The Dalai Lama is interviewed here, and his gentle embrace of his persecutors is both heartening and, for non-divine sorts, frustrating. “Cry of the Snow Lion” gently probes the limits of passive resistance — we hear from young Tibetans itching to fight back — but it’s more content to trot out litanies of injustices. Monks tell of torture, and we see the photographic evidence. The 1995 disappearance of the toddler identified as the reincarnation of the Panchen Lama is discussed, as well as the Chinese government’s installation of a pretender. The wholesale rebuilding of Lhasa into a Chinese city is shown.
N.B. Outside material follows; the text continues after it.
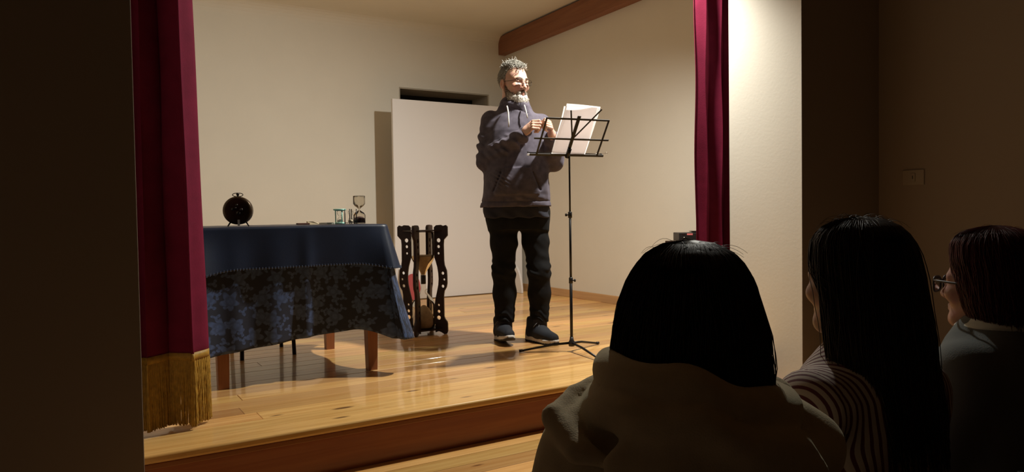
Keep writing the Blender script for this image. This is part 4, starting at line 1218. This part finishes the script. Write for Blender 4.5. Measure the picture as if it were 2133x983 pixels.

So is the capital’s brand-spanking-new red light district.

As tragic as all this is, there’s a sense of preaching to the converted that extends to the overfamiliar use of Martin Sheen as a narrator and to the de rigueur bogeyman shots of George W. Bush toward the end. The point — that the US government is currently too committed to doing business with China to protest human rights violations in Tibet — is a perfectly good one. It’s the target that’s too divisive and too easy. “Cry of the Snow Lion” succeeds in making a viewer want to do more, but it’s scattershot enough to make you want to know more too.